The following instructions apply for all problem sets.

1. Please submit your solutions via Absalon as a PDF file. State your name and e-mail address close to the top of the first page. Solutions should be written in LaTeX or some other math-aware typesetting system with reasonable margins on all sides (at least 2.5 cm). Please try to be precise and to the point in your solutions and refrain from vague statements. Make sure to explain your reasoning. Write so that a fellow student of yours can read, understand, and verify your solutions.
2. Submissions must be done on time. Blank submissions are not acceptable and imply an automatic failure on the course. Note, however, that the submission deadline only specifies the date, and not the time zone.

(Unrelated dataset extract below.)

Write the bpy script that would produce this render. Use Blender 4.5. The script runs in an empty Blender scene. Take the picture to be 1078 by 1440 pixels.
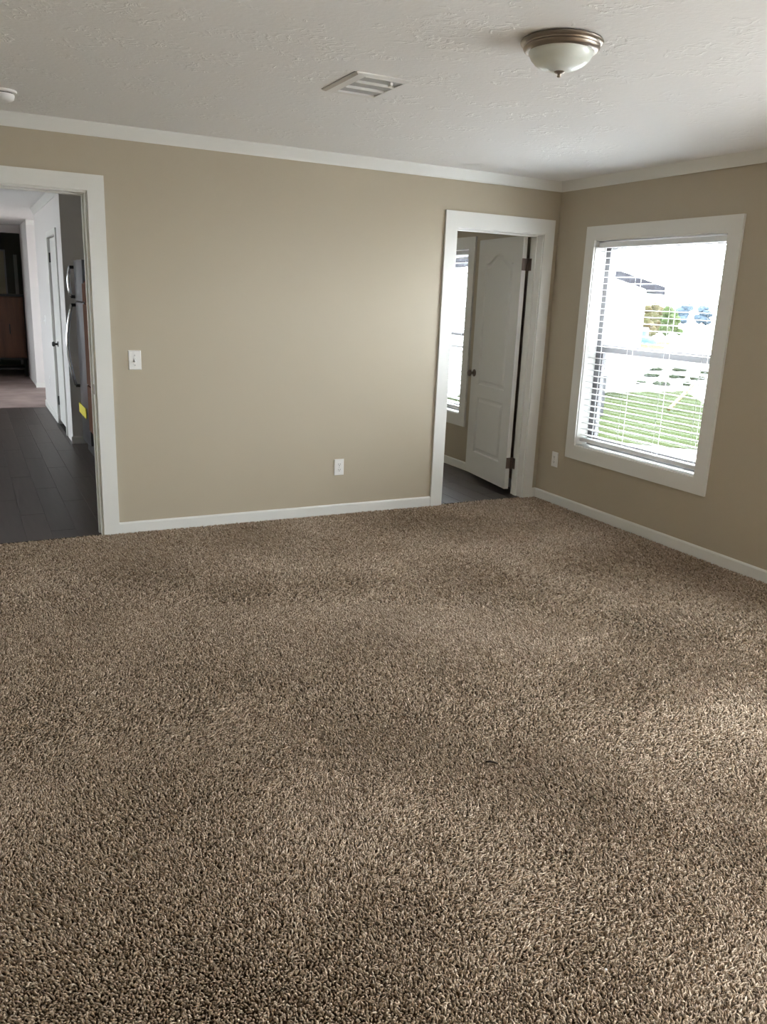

You are free to submit according to whatever time zone on earth you like, as long as the date in that time zone is correct.
3. The intention from the instructor side is to grade and return submissions after a week.
4. The threshold for grading is stated on the first page of the problem set, and any adjustment of this threshold will be communicated on Absalon. (The threshold can only be adjusted downwards and never upwards.)
5. Students who do not pass a problem set can make a resubmission. Note that you can only resubmit solutions to problems on the problem set that you actually worked on before. That is, a resubmission can revise and correct a previously submitted solution for a problem, but cannot compensate for an initial blank submission for this problem.
6. The resubmission deadline is one week after the students have received their graded problem sets back. This date will be communicated clearly for each pset.
7. It is a requirement to pass all problem sets to be allowed to sit the exam. Students who fail a resubmission, or do a blank submission will need special permission from the main instructor on the course to be allowed to take the exam. Of course, there are all kinds of personal circumstances, and at the end of the day we want all of you to pass the course. But just bad planning will not be a sufficient condition to get a waiver. If you would need a time extension due to special circumstances, do make sure to contact the main instructor well in advance to check whether these circumstances are sufficient.
8. No copying of text, code, or similar is allowed. Although you are encouraged to discuss with other students, you have to write your own solution from scratch, and understand all details of it fully.